The country has also managed to stave off much of the consumerism that has so gripped Ireland in the past 10 years. “The consumer society hasn’t quite hit yet but the pressures are strong,” he says. “I don’t know the situation now but when I was there, every ministry was given an economic advisor by the United States, and this guy’s job was to push the ‘free market’ doctrine... the message was always the same: ‘Privatise your farms, your rivers, your electricity service and you’ll be great.’”
He continues: “Ireland also has an awful lot in common with Lithuania. Both our countries lost half their population in different times  – Ireland through emigration and famine, Lithuania through the Soviet system, being sent to Siberia, Jews being killed in their thousands after being invaded by Germany in 1941.”
A wealth of poets and writers have also been produced by the two countries, although Lithuania has been much more successful in preserving its language. “Like Ireland, the quality of poetry, music and sculpture is just way out, it’s fantastic,” he says.
“Lithuania is not an easy country politically,” adds O’Sullivan. “I think that politics, like in Ireland, can be pretty rough.
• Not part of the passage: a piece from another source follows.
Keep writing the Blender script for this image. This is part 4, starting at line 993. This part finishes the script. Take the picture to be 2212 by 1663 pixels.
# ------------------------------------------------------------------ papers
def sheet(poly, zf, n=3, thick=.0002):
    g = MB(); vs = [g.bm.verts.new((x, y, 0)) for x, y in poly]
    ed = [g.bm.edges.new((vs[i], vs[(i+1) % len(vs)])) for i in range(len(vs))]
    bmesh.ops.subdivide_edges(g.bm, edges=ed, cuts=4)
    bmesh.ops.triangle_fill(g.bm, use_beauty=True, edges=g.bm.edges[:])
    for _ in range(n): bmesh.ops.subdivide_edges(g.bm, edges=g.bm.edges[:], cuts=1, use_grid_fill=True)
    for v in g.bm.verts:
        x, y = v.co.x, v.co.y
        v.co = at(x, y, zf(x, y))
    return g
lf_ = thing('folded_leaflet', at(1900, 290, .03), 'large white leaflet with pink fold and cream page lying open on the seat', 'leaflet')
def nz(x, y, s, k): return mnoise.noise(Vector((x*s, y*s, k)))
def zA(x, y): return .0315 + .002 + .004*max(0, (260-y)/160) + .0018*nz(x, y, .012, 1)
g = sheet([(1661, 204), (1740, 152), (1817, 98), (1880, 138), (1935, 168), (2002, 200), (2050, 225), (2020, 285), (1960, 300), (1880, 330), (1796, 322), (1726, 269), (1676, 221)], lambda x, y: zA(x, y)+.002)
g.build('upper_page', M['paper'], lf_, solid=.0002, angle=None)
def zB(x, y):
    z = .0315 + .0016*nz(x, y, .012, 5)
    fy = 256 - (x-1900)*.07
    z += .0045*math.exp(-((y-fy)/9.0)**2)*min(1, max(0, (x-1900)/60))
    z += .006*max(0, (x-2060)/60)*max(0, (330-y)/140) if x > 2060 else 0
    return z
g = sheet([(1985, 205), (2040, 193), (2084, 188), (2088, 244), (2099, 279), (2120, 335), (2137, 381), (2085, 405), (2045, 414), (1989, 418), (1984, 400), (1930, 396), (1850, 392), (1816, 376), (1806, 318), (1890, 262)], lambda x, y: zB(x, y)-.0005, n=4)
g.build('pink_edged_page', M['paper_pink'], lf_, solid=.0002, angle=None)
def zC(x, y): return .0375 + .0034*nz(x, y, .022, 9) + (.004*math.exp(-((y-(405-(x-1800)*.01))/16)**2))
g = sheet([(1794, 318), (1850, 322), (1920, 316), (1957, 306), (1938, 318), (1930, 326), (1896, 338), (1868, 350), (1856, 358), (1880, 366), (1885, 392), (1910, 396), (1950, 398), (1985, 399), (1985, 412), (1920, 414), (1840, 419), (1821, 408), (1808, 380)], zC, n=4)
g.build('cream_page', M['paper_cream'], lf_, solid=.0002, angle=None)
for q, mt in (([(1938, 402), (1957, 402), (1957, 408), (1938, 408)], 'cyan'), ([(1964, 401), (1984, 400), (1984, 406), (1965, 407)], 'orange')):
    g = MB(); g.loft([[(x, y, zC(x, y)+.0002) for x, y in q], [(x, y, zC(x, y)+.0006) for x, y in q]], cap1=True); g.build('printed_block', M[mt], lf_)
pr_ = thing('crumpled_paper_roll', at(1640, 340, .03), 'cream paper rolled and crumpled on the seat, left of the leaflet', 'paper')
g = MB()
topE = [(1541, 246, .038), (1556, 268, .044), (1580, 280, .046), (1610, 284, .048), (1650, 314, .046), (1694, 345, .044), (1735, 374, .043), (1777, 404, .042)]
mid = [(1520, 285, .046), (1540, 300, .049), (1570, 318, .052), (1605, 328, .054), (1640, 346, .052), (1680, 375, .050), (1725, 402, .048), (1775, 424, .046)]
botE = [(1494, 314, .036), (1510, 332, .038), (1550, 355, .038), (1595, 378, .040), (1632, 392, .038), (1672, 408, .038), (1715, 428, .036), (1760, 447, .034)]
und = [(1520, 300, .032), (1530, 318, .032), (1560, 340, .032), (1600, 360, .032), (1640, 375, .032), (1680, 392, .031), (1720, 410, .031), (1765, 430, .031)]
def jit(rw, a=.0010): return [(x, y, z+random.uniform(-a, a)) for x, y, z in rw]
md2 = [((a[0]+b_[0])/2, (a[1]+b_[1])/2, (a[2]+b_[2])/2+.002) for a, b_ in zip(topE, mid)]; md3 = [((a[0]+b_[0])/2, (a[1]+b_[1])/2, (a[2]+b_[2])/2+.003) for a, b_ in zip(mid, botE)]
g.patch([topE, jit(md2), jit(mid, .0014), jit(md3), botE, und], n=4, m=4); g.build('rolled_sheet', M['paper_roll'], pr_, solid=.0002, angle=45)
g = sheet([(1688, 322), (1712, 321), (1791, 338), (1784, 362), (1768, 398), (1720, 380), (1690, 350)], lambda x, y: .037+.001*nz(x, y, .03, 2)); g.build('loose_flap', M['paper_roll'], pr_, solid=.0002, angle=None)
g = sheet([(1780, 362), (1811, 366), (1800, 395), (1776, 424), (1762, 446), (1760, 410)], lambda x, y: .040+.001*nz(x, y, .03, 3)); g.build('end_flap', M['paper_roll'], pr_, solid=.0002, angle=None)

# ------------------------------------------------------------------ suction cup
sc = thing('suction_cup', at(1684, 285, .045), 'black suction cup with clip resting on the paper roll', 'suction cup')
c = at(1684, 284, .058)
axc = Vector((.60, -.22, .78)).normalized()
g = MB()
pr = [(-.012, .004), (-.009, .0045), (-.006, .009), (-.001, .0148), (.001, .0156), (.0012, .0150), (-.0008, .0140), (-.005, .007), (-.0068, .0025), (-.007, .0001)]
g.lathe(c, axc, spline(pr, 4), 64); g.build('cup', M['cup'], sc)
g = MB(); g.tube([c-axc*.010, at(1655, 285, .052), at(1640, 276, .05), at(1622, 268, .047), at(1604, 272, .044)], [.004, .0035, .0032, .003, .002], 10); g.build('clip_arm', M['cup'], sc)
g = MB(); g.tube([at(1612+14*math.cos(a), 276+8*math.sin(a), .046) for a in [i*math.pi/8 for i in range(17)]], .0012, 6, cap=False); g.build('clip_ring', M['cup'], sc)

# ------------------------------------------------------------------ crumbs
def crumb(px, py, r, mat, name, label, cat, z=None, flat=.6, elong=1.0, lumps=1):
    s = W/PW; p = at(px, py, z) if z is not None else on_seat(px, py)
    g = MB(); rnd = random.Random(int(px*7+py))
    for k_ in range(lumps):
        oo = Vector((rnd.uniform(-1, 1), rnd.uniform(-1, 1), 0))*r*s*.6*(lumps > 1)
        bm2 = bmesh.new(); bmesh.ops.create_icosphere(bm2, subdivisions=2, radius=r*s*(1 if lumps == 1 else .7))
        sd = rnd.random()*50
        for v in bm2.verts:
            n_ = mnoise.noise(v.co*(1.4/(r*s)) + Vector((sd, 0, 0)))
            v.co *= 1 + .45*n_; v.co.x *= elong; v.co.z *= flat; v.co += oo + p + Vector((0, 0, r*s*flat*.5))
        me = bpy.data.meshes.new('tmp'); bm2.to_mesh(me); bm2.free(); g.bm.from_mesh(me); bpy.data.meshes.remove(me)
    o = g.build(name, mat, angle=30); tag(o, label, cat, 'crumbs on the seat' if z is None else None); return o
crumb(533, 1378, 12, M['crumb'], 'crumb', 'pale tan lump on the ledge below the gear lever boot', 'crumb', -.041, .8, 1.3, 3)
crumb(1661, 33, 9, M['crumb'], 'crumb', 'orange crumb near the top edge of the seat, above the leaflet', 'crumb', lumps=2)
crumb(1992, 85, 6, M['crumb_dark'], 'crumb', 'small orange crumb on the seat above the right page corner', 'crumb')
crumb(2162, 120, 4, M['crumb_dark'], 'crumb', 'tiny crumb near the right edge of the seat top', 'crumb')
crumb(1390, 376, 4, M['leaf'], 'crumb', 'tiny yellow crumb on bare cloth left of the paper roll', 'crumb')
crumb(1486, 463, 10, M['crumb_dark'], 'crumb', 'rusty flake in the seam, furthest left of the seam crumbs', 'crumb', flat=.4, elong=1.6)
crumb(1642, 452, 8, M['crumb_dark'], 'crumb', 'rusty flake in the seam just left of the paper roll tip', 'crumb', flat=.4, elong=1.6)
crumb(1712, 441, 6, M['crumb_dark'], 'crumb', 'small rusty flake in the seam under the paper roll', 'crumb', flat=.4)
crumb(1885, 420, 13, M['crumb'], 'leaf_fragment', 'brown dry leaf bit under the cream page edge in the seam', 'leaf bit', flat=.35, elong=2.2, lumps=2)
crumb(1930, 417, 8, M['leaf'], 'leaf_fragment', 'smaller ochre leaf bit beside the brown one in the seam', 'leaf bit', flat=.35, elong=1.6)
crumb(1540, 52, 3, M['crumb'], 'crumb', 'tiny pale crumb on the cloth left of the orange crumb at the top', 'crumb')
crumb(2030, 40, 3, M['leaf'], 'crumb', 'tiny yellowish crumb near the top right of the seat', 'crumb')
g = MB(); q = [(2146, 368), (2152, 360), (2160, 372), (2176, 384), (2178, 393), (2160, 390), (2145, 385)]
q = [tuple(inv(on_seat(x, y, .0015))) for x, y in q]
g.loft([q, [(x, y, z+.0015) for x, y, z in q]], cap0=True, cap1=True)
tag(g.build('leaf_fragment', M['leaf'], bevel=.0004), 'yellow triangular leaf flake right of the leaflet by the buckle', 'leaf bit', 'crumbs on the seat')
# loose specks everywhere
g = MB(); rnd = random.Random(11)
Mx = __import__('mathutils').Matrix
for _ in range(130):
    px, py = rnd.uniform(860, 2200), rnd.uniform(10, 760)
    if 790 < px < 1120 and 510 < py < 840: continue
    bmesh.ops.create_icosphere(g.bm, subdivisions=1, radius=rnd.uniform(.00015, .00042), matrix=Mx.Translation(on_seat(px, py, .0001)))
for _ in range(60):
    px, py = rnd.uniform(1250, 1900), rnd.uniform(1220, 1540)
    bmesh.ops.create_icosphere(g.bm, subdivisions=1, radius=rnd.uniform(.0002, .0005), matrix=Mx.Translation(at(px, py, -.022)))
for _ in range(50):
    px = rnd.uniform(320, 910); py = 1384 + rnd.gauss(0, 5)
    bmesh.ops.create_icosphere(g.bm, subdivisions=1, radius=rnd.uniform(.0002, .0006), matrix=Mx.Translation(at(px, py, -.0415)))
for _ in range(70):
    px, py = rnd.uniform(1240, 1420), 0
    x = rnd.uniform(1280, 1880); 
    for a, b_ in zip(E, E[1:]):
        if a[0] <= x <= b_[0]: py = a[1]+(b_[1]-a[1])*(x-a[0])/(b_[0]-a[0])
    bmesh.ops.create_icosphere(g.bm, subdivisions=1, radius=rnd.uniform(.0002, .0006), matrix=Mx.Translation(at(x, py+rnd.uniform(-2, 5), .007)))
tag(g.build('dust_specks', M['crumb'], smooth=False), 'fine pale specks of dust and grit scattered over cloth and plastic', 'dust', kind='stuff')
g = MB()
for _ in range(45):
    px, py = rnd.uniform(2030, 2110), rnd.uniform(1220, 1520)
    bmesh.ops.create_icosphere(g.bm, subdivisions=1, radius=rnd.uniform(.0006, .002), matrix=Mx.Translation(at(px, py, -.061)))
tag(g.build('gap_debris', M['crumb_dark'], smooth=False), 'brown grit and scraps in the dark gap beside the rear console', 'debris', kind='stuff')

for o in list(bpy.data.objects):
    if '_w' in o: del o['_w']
So like Ireland, all the governments are coalitions.”
But probably the biggest connection between Ireland and Lithuania is the fact that tens of thousands of Lithuanians have come to live and work here since the country’s EU accession in 2004. Ireland has simply been viewed as a place to earn good money, confirms O’Sullivan, who nevertheless feels that a significant number of Lithuanians will stay here, especially those married to Irish spouses.
O’Sullivan also agrees that the media coverage in relation to Lithuanians in Ireland has been almost entirely negative, a fact that concerns and saddens him.
“Stabbings, drunk driving, driving without insurance and so on – that’s the only thing people read about. I think one thing the [Lithuanian] embassy must do – it probably is doing quite well but it should do more – is to promote a good image.”

This year represents a unique time in which to visit Lithuania, as it celebrates the millennium of its first mention in the written word, and Vilnius holds the status of European Capital of Culture, which will see a host of musical, artistic, literary and theatrical events.
Užupis is a part of Vilnius that O’Sullivan has particularly good memories of, explaining that it’s an artists’ mecca which has, tongue-in-cheek, even declared itself an independent republic (with a national day on 1 April). It is well worth a visit, says O’Sullivan, who says that Vilnius will have something for pretty much everyone.
The rest of the country, too, has some beautiful attractions, not least the Curonian Split on the coastline, which O’Sullivan explains can be Mediterranean-like in the summer.